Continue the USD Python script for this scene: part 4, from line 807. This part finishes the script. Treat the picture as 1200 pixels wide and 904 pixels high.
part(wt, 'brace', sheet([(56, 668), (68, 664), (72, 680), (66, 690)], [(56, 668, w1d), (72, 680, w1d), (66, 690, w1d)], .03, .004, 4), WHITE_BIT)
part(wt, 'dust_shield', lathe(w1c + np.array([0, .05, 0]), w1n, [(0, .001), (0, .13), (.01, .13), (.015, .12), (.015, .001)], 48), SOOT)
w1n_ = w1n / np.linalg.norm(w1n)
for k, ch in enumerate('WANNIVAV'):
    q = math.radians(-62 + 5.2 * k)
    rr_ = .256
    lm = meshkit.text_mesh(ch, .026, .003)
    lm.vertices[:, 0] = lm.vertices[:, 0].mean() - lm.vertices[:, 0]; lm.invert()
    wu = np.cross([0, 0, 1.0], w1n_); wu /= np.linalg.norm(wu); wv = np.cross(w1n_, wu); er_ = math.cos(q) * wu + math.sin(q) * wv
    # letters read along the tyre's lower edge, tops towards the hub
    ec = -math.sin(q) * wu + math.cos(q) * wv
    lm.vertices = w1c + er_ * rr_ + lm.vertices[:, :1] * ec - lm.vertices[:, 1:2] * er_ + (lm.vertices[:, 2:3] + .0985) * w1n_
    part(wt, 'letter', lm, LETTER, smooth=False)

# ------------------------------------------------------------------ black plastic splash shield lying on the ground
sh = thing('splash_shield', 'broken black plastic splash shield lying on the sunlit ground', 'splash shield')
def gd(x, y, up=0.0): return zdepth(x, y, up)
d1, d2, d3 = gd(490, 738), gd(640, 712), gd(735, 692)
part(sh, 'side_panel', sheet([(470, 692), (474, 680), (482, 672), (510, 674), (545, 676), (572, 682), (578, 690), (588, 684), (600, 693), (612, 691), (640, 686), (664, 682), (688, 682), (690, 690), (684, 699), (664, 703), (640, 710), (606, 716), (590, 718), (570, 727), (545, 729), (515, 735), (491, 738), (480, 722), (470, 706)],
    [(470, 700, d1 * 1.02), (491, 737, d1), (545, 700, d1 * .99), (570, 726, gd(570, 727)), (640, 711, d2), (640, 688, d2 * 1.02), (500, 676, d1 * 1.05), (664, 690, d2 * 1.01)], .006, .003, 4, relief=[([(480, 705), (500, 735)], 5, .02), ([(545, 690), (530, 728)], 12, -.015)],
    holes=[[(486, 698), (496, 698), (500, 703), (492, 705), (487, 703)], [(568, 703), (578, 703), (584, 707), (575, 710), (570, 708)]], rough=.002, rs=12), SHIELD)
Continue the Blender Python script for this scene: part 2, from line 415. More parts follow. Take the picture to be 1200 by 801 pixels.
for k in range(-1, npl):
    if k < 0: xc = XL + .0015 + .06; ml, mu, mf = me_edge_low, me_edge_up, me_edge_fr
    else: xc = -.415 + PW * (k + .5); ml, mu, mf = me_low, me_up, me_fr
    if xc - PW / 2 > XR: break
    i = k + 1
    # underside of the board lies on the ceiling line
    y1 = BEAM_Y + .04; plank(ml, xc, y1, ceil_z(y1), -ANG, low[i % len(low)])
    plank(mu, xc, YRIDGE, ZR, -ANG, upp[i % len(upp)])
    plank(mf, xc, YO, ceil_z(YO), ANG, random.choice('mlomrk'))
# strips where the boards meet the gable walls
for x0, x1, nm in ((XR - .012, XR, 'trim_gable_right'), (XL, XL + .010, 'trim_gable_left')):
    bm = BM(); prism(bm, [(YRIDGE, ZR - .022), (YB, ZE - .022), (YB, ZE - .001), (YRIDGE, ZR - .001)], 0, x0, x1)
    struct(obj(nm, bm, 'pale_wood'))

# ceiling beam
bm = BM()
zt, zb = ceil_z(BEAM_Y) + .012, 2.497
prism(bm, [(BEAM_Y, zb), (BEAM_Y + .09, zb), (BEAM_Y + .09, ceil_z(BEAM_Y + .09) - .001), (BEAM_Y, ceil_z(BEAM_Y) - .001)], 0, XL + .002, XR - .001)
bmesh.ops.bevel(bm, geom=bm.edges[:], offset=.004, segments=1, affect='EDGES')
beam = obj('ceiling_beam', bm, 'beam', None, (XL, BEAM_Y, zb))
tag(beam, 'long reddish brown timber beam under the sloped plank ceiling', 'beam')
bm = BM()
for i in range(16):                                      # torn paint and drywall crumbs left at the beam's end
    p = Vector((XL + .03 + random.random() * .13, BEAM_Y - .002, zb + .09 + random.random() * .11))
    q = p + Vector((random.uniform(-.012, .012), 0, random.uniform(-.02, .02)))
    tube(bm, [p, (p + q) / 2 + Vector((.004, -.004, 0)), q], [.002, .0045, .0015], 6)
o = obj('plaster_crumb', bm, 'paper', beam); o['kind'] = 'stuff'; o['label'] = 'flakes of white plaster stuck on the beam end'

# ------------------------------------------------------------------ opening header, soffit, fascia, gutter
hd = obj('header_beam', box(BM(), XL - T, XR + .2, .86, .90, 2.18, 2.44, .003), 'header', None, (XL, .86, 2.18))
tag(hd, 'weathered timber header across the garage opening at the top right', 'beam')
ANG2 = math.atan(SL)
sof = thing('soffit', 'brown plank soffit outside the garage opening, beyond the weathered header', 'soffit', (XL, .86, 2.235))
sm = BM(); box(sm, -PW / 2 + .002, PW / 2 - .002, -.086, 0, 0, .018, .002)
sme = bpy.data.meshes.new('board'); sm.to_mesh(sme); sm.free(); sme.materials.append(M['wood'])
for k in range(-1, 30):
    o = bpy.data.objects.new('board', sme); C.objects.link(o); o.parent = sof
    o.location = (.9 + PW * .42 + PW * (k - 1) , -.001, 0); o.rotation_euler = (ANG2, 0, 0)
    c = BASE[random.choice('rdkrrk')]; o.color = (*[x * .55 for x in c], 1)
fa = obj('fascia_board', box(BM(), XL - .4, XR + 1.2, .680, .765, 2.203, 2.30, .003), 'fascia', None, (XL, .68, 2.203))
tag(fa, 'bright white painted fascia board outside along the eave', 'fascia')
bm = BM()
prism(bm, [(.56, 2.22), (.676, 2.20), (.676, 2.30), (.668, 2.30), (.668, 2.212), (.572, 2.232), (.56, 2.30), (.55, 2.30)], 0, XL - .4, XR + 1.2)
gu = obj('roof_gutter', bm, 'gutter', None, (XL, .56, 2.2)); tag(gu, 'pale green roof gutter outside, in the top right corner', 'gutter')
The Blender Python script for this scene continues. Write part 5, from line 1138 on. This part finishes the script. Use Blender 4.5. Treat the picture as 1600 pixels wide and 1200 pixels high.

================================

== REQUIREMENT ==
Write down all the entries again without a single difference.

== OUTPUT BELOW ==
Continue the USD Python script for this scene: part 4, from line 807. This part finishes the script. Treat the picture as 1200 pixels wide and 904 pixels high.
part(wt, 'brace', sheet([(56, 668), (68, 664), (72, 680), (66, 690)], [(56, 668, w1d), (72, 680, w1d), (66, 690, w1d)], .03, .004, 4), WHITE_BIT)
part(wt, 'dust_shield', lathe(w1c + np.array([0, .05, 0]), w1n, [(0, .001), (0, .13), (.01, .13), (.015, .12), (.015, .001)], 48), SOOT)
w1n_ = w1n / np.linalg.norm(w1n)
for k, ch in enumerate('WANNIVAV'):
    q = math.radians(-62 + 5.2 * k)
    rr_ = .256
    lm = meshkit.text_mesh(ch, .026, .003)
    lm.vertices[:, 0] = lm.vertices[:, 0].mean() - lm.vertices[:, 0]; lm.invert()
    wu = np.cross([0, 0, 1.0], w1n_); wu /= np.linalg.norm(wu); wv = np.cross(w1n_, wu); er_ = math.cos(q) * wu + math.sin(q) * wv
    # letters read along the tyre's lower edge, tops towards the hub
    ec = -math.sin(q) * wu + math.cos(q) * wv
    lm.vertices = w1c + er_ * rr_ + lm.vertices[:, :1] * ec - lm.vertices[:, 1:2] * er_ + (lm.vertices[:, 2:3] + .0985) * w1n_
    part(wt, 'letter', lm, LETTER, smooth=False)

# ------------------------------------------------------------------ black plastic splash shield lying on the ground
sh = thing('splash_shield', 'broken black plastic splash shield lying on the sunlit ground', 'splash shield')
def gd(x, y, up=0.0): return zdepth(x, y, up)
d1, d2, d3 = gd(490, 738), gd(640, 712), gd(735, 692)
part(sh, 'side_panel', sheet([(470, 692), (474, 680), (482, 672), (510, 674), (545, 676), (572, 682), (578, 690), (588, 684), (600, 693), (612, 691), (640, 686), (664, 682), (688, 682), (690, 690), (684, 699), (664, 703), (640, 710), (606, 716), (590, 718), (570, 727), (545, 729), (515, 735), (491, 738), (480, 722), (470, 706)],
    [(470, 700, d1 * 1.02), (491, 737, d1), (545, 700, d1 * .99), (570, 726, gd(570, 727)), (640, 711, d2), (640, 688, d2 * 1.02), (500, 676, d1 * 1.05), (664, 690, d2 * 1.01)], .006, .003, 4, relief=[([(480, 705), (500, 735)], 5, .02), ([(545, 690), (530, 728)], 12, -.015)],
    holes=[[(486, 698), (496, 698), (500, 703), (492, 705), (487, 703)], [(568, 703), (578, 703), (584, 707), (575, 710), (570, 708)]], rough=.002, rs=12), SHIELD)
Continue the Blender Python script for this scene: part 2, from line 415. More parts follow. Take the picture to be 1200 by 801 pixels.
for k in range(-1, npl):
    if k < 0: xc = XL + .0015 + .06; ml, mu, mf = me_edge_low, me_edge_up, me_edge_fr
    else: xc = -.415 + PW * (k + .5); ml, mu, mf = me_low, me_up, me_fr
    if xc - PW / 2 > XR: break
    i = k + 1
    # underside of the board lies on the ceiling line
    y1 = BEAM_Y + .04; plank(ml, xc, y1, ceil_z(y1), -ANG, low[i % len(low)])
    plank(mu, xc, YRIDGE, ZR, -ANG, upp[i % len(upp)])
    plank(mf, xc, YO, ceil_z(YO), ANG, random.choice('mlomrk'))
# strips where the boards meet the gable walls
for x0, x1, nm in ((XR - .012, XR, 'trim_gable_right'), (XL, XL + .010, 'trim_gable_left')):
    bm = BM(); prism(bm, [(YRIDGE, ZR - .022), (YB, ZE - .022), (YB, ZE - .001), (YRIDGE, ZR - .001)], 0, x0, x1)
    struct(obj(nm, bm, 'pale_wood'))

# ceiling beam
bm = BM()
zt, zb = ceil_z(BEAM_Y) + .012, 2.497
prism(bm, [(BEAM_Y, zb), (BEAM_Y + .09, zb), (BEAM_Y + .09, ceil_z(BEAM_Y + .09) - .001), (BEAM_Y, ceil_z(BEAM_Y) - .001)], 0, XL + .002, XR - .001)
bmesh.ops.bevel(bm, geom=bm.edges[:], offset=.004, segments=1, affect='EDGES')
beam = obj('ceiling_beam', bm, 'beam', None, (XL, BEAM_Y, zb))
tag(beam, 'long reddish brown timber beam under the sloped plank ceiling', 'beam')
bm = BM()
for i in range(16):                                      # torn paint and drywall crumbs left at the beam's end
    p = Vector((XL + .03 + random.random() * .13, BEAM_Y - .002, zb + .09 + random.random() * .11))
    q = p + Vector((random.uniform(-.012, .012), 0, random.uniform(-.02, .02)))
    tube(bm, [p, (p + q) / 2 + Vector((.004, -.004, 0)), q], [.002, .0045, .0015], 6)
o = obj('plaster_crumb', bm, 'paper', beam); o['kind'] = 'stuff'; o['label'] = 'flakes of white plaster stuck on the beam end'

# ------------------------------------------------------------------ opening header, soffit, fascia, gutter
hd = obj('header_beam', box(BM(), XL - T, XR + .2, .86, .90, 2.18, 2.44, .003), 'header', None, (XL, .86, 2.18))
tag(hd, 'weathered timber header across the garage opening at the top right', 'beam')
ANG2 = math.atan(SL)
sof = thing('soffit', 'brown plank soffit outside the garage opening, beyond the weathered header', 'soffit', (XL, .86, 2.235))
sm = BM(); box(sm, -PW / 2 + .002, PW / 2 - .002, -.086, 0, 0, .018, .002)
sme = bpy.data.meshes.new('board'); sm.to_mesh(sme); sm.free(); sme.materials.append(M['wood'])
for k in range(-1, 30):
    o = bpy.data.objects.new('board', sme); C.objects.link(o); o.parent = sof
    o.location = (.9 + PW * .42 + PW * (k - 1) , -.001, 0); o.rotation_euler = (ANG2, 0, 0)
    c = BASE[random.choice('rdkrrk')]; o.color = (*[x * .55 for x in c], 1)
fa = obj('fascia_board', box(BM(), XL - .4, XR + 1.2, .680, .765, 2.203, 2.30, .003), 'fascia', None, (XL, .68, 2.203))
tag(fa, 'bright white painted fascia board outside along the eave', 'fascia')
bm = BM()
prism(bm, [(.56, 2.22), (.676, 2.20), (.676, 2.30), (.668, 2.30), (.668, 2.212), (.572, 2.232), (.56, 2.30), (.55, 2.30)], 0, XL - .4, XR + 1.2)
gu = obj('roof_gutter', bm, 'gutter', None, (XL, .56, 2.2)); tag(gu, 'pale green roof gutter outside, in the top right corner', 'gutter')
The Blender Python script for this scene continues. Write part 5, from line 1138 on. This part finishes the script. Use Blender 4.5. Treat the picture as 1600 pixels wide and 1200 pixels high.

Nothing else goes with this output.